Il capitolo “Produzione e creatività” mescola interventi di settore e micro-finanziamenti. Sul versante audiovisivo, il testo segnala una riduzione del Fondo per lo sviluppo degli investimenti nel cinema e nell’audiovisivo, un punto che, in queste ore, viene indicato tra i più controversi dalle opposizioni. Nella stessa logica rientrano anche la proroga del credito d’imposta per attività di design e ideazione estetica – con percentuale ridotta rispetto al passato e plafond complessivo fissato per il 2026 – e l’istituzione di un fondo per la promozione del sistema musicale italiano legato alle imprese di musica popolare contemporanea.
Un’altra linea è quella di cultura come infrastruttura sociale e diplomatica. Da un lato viene istituito il Fondo “Cultura terapeutica e cura sociale”, destinato a sostenere enti locali e terzo settore in progetti che usano arti performative e patrimonio come strumenti di sollievo e inclusione per persone con disabilità o in marginalità. Dall’altro compaiono misure di cooperazione culturale con Africa e Mediterraneo (Premio Mattei per la cooperazione culturale e Premio Olivetti per l’accessibilità culturale, più il contributo al progetto MAXXI Med a Messina), e interventi per la promozione della lingua e cultura italiana all’estero.

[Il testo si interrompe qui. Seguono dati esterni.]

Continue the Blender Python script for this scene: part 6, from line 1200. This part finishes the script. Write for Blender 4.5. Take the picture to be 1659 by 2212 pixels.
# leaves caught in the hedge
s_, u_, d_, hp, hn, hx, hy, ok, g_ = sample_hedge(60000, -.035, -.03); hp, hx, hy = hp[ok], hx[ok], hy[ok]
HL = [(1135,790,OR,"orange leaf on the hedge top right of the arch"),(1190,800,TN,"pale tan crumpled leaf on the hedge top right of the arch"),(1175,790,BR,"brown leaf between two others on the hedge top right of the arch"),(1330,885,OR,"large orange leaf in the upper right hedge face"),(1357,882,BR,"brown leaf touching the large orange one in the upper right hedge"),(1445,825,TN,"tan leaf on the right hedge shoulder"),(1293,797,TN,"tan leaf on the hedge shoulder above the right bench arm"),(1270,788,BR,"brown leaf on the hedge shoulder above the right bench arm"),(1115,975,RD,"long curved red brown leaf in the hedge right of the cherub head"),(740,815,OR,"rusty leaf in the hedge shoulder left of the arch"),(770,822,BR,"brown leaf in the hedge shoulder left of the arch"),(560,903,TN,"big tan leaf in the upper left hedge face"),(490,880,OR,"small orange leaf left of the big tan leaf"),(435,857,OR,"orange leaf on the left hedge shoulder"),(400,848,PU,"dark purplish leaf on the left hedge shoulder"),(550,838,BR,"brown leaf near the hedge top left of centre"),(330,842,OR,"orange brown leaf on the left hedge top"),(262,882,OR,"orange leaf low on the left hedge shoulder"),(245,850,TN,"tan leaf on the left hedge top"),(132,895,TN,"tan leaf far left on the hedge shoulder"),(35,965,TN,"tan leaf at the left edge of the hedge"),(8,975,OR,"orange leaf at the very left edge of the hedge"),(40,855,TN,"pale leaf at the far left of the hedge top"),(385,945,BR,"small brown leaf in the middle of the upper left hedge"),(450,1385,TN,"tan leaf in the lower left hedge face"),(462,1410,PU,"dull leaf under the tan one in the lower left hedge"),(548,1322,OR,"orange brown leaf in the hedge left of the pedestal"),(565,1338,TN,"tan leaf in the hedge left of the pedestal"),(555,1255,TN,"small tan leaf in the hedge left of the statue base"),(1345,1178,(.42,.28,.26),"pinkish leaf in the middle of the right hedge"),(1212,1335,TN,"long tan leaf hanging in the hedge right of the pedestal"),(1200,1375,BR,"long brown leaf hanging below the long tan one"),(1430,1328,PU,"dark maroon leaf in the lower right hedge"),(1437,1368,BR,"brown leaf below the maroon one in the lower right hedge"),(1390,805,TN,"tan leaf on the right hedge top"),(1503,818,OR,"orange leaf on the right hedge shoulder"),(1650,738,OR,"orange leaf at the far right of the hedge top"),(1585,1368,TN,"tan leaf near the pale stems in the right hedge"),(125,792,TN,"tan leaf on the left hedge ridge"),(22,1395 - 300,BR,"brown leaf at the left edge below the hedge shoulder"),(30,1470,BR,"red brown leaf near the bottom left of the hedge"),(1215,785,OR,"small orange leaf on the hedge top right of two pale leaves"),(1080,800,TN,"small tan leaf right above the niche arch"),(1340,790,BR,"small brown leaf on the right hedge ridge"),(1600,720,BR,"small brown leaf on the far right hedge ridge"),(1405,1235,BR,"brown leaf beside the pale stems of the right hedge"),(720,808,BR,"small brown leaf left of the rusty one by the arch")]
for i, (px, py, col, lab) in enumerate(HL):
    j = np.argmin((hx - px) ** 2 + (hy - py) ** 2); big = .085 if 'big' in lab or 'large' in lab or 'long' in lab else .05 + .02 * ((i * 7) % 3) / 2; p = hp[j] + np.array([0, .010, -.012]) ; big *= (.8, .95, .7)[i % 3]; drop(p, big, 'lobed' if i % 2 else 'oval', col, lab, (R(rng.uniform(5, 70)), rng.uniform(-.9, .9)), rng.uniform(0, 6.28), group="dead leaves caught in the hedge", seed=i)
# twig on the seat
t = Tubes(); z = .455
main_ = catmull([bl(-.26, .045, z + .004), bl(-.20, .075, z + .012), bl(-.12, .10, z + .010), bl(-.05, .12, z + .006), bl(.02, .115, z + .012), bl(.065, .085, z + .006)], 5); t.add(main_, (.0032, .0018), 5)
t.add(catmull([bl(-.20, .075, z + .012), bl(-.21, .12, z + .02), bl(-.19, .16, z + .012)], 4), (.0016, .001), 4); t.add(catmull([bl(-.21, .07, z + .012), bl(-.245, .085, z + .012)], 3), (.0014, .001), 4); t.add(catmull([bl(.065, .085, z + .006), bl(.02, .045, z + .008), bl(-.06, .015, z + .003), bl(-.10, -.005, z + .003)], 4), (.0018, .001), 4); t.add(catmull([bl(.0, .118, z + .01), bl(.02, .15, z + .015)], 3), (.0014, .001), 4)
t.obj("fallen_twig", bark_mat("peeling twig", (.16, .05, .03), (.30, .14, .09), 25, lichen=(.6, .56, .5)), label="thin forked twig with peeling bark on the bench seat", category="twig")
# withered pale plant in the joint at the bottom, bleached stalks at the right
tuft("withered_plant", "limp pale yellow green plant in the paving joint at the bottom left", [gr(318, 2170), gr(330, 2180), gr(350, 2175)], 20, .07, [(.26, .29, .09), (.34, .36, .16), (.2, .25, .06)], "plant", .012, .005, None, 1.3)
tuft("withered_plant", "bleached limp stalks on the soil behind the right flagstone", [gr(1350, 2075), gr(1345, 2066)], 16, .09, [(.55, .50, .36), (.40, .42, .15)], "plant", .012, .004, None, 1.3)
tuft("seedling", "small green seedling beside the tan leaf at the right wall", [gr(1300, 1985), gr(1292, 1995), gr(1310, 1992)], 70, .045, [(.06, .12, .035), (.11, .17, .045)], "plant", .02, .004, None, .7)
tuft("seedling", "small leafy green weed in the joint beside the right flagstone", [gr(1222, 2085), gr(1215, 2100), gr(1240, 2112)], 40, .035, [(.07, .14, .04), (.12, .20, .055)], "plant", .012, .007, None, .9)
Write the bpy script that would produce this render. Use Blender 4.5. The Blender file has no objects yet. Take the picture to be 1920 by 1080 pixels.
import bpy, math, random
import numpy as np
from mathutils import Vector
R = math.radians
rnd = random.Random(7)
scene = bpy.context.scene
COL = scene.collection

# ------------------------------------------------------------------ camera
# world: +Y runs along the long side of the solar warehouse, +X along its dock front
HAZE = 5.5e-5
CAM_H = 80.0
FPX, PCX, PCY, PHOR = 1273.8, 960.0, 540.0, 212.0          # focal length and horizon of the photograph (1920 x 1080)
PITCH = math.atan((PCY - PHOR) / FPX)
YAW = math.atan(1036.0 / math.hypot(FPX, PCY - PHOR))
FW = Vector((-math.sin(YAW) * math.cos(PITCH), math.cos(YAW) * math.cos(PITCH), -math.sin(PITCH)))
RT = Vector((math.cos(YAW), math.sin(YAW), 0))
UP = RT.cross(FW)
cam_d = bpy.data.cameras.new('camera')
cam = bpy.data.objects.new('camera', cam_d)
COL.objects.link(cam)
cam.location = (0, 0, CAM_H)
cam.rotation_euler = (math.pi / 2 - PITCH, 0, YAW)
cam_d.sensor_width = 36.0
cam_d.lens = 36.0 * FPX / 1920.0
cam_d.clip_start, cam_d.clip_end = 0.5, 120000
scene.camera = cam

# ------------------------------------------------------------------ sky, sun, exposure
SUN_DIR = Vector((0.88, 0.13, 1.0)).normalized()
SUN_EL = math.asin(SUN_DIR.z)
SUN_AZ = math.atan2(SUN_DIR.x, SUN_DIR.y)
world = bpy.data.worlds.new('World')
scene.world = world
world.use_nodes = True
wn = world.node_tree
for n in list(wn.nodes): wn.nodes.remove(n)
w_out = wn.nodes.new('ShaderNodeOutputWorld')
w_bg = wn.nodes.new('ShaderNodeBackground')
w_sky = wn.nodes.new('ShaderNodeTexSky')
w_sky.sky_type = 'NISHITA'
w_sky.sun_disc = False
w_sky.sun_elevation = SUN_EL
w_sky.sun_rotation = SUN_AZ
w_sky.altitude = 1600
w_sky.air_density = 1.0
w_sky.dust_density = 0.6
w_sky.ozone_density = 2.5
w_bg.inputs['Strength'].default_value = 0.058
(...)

Dentro questo quadro, arrivano anche norme che toccano l’industria culturale e mediale in senso lato: dall’1 gennaio 2026 viene introdotto un contributo annuale “di natura tributaria” (2 per mille dei ricavi) per finanziare il funzionamento dell’Autorità per le garanzie nelle comunicazioni, a carico di soggetti di comunicazioni elettroniche, audiovisivo, piattaforme, editoria e servizi digitali.
Le opposizioni, intanto, leggono la manovra come un segnale di arretramento sui “settori della conoscenza”. In una nota, i componenti PD in Commissione Cultura alla Camera parlano di «Assenza di una visione» e di «Progressivo disinvestimento» su istruzione, università, ricerca e cultura, indicando come particolarmente critici i tagli e le ricadute sul cinema e sulle produzioni già previste, e chiamando in causa la linea dei ministri Alessandro Giuli, Anna Maria Bernini e Giuseppe Valditara.
In sintesi, il Bilancio 2026 mette insieme tre livelli: poche misure strutturali, come il nuovo fondo per i musei non statali, strumenti di domanda, quali il Bonus Valore Cultura, e una costellazione di fondi e finanziamenti mirati. Il risultato è un mosaico in cui la politica culturale si gioca meno su un’unica riforma organica e più su una somma di leve – governance, accesso, filiere creative, diplomazia culturale e welfare culturale – la cui portata sarà tutta da testare sul campo.